The pair started to plan their house in 1945 and eventually built it in the Pacific Palisades area of LA in 1949. Now a landmark of mid-twentieth-century design, the Eames House was a canvas for their ideas and a hip space to entertain their showbiz pals. ‘They ran with a Hollywood circuit, many of whom were quite left-wing writers and directors,’ says Ince. Among the visitors noted in Ray’s logbook are Charlie Chaplin and Billy Wilder. They even made a special low-based chair for Wilder, who was prone to leap out of his seat when excited by something on TV.

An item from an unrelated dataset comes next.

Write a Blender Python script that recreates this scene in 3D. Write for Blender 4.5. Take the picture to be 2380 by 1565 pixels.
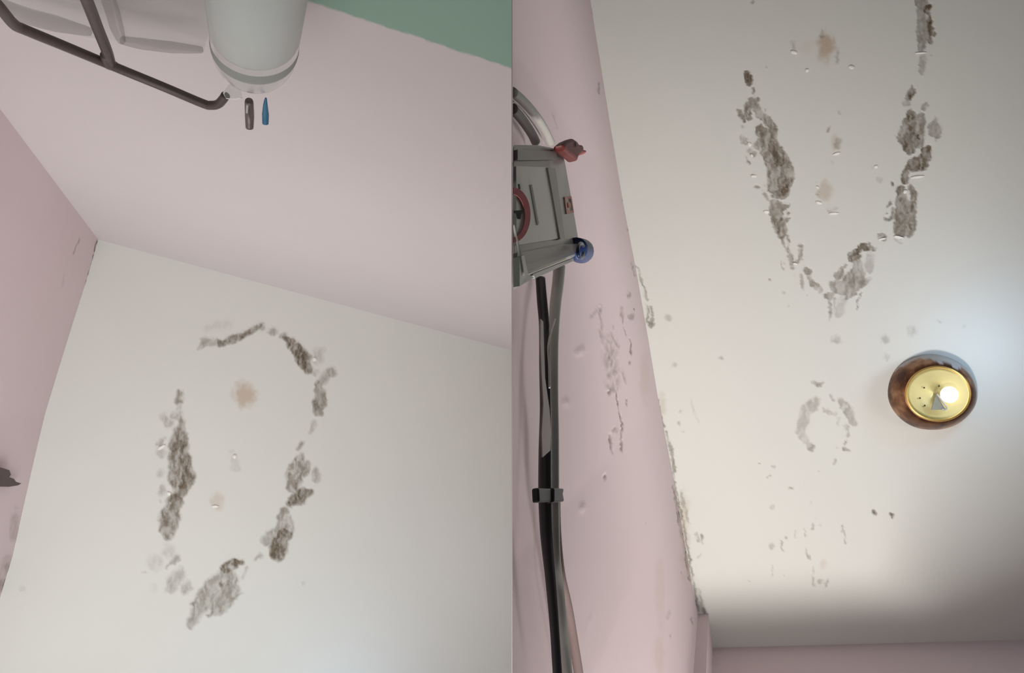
import bpy, math, random
import numpy as np
from mathutils import Vector

random.seed(4)
for o in list(bpy.data.objects):
    bpy.data.objects.remove(o)
scene = bpy.context.scene
COL = scene.collection

# ------------------------------------------------------------------ camera
# The camera lies low in the room and looks straight up: world x = picture right,
# world y = picture down, world z = into the picture.
F, CX, CY, CAMZ = 2000.0, 1190.0, 782.5, 1.0
cam_data = bpy.data.cameras.new('camera')
cam_data.sensor_width = 36.0
cam_data.lens = 36.0 * F / 2380.0
cam_data.clip_start = 0.01
cam = bpy.data.objects.new('camera', cam_data)
cam.location = (0, 0, CAMZ)
cam.rotation_euler = (math.pi, 0, 0)
COL.objects.link(cam)
scene.camera = cam

# ------------------------------------------------------------------ geometry of the two bays
def ray(p):
    return np.array([(p[0] - CX) / F, (p[1] - CY) / F, 1.0])

class Plane:
    def __init__(s, p, n):
        s.p = np.array(p, float); s.n = np.array(n, float) / np.linalg.norm(n)
    def hit(s, px):
        r = ray(px)
        return r * (s.p @ s.n) / (r @ s.n)
    def off(s, d):
        return Plane(s.p + s.n * d, s.n)

def unit(v):
    v = np.array(v, float); return v / np.linalg.norm(v)

class Bay: pass

def make_bay(vp, h, corner, along, down):
    b = Bay()
    b.N = unit(ray(vp))                       # up, out of the room through the ceiling
    b.ceil = Plane(b.N * h, b.N)
    b.C = b.ceil.hit(corner)
    b.d1 = unit(b.ceil.hit(along) - b.C)      # along the cross wall
    b.d2 = unit(b.ceil.hit(down) - b.C)       # along the side wall
    b.top = Plane(b.C, np.cross(b.N, b.d1))
    b.side = Plane(b.C, np.cross(b.N, b.d2))
    if b.side.n @ b.d1 < 0: b.side.n = -b.side.n      # normals point into the room
    if b.top.n @ b.d2 < 0: b.top.n = -b.top.n
    return b

LB = make_bay((528, 957), 2.40, (228, 557), (1190, 815), (30, 1290))
RB = make_bay((1672, 780), 1.66, (1636, 1507), (2380, 1488), (1388, 90))

def W(p):                                     # bay space to world
    return (float(p[0]), float(p[1]), float(p[2]) + CAMZ)

def proj(P):
    return P[..., 0] / P[..., 2] * F + CX, P[..., 1] / P[..., 2] * F + CY

# ------------------------------------------------------------------ world, lights, exposure
world = bpy.data.worlds.new('world'); scene.world = world
world.use_nodes = True
bg = world.node_tree.nodes['Background']
bg.inputs['Color'].default_value = (0.97, 0.985, 1.0, 1)
bg.inputs['Strength'].default_value = 0.045
vs = scene.view_settings
vs.view_transform = 'Standard'; vs.look = 'None'; vs.gamma = 1.0; vs.exposure = 0.0
vs.use_curve_mapping = False

def area_light(name, pos, target, sx, sy, energy, color):
    d = bpy.data.lights.new(name, 'AREA'); d.shape = 'RECTANGLE'
    d.size = sx; d.size_y = sy; d.energy = energy; d.color = color
    o = bpy.data.objects.new(name, d)
    o.location = W(pos)
    o.rotation_euler = (Vector(W(target)) - Vector(W(pos))).to_track_quat('-Z', 'Y').to_euler()
    COL.objects.link(o)
    return o

# left bay: daylight of a window beyond the foot of the side wall, plus two added fill lights
cool = (0.975, 1.0, 0.985)
near = area_light('window_daylight', LB.C + 0.55 * LB.d1 + 1.35 * LB.d2 - 1.30 * LB.N,
                  LB.C + 0.30 * LB.d2 - .12 * LB.N, 0.7, 0.6, 5.7, cool)
near.data.spread = math.radians(125)
area_light('fill_low', LB.C + 0.35 * LB.d1 + 0.9 * LB.d2 - 2.0 * LB.N,
           LB.C + 0.2 * LB.d1 + 0.2 * LB.d2 - 0.2 * LB.N, 0.8, 0.8, 3.9, cool)
area_light('fill_side', LB.C + 0.10 * LB.d1 + 2.2 * LB.d2 - 1.0 * LB.N, LB.C - 0.2 * LB.N, 0.9, 0.9, 6.2, cool)
# right bay: daylight thrown up from the ground through the window under the lintel
warm = (1.0, 0.965, 0.935)
area_light('window_daylight_right', RB.C + 0.12 * RB.d1 - 0.13 * RB.d2 - 1.30 * RB.N,
           RB.C + 0.12 * RB.d1 + 0.25 * RB.d2, 0.20, 0.09, 12.8, warm)
# two added fill lights that brighten the side wall
far = area_light('fill_far', RB.C + 1.20 * RB.d1 + 0.50 * RB.d2 - 0.80 * RB.N,
                 RB.C + 0.78 * RB.d2 - 0.42 * RB.N, 0.5, 0.5, 1.45, warm)
far.data.spread = math.radians(70)
foot = area_light('fill_foot', RB.C + 1.20 * RB.d1 + 0.30 * RB.d2 - 0.90 * RB.N,
                  RB.C + 0.14 * RB.d2 - 0.42 * RB.N, 0.5, 0.5, 0.45, warm)
foot.data.spread = math.radians(55)

# ------------------------------------------------------------------ materials
MATS = {}
def srgb(r, g, b):
    def f(c):
        c /= 255.0
        return c / 12.92 if c <= 0.04045 else ((c + 0.055) / 1.055) ** 2.4
    return (f(r), f(g), f(b), 1.0)

def new_mat(name):
    m = bpy.data.materials.new(name); m.use_nodes = True
    return m, m.node_tree, m.node_tree.nodes['Principled BSDF']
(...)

4. They would have been all over Instagram

‘During the ’60s and ’70s they become totally devoted to communicating ideas about how the world is changing,’ explains Ince. For the IBM Pavilion at the 1964 New York World’s Fair, they created a crazy viewing experience within an egg-shaped theatre in which, rising up 53 feet through the floor on a ‘People Wall’, viewers watched a series of films. ‘They were trying to communicate that human processes of managing information and decision-making are essentially the same as the complex modelling that a computer or data processer would go through,’ says Ince. ‘It’s about habituating the computer at a time when people were probably terrified of what automation meant.’ You could even interact with an optical scanning and retrieval machine, by writing a date on a card and feeding it into a machine, which would scan it, feed it into a computer and print you a souvenir IBM Pavilion card with the New York Times headline from that date on it. ‘It’s the first kind of Google moment in that sense, says Ince. ‘It must have been completely mindblowing!’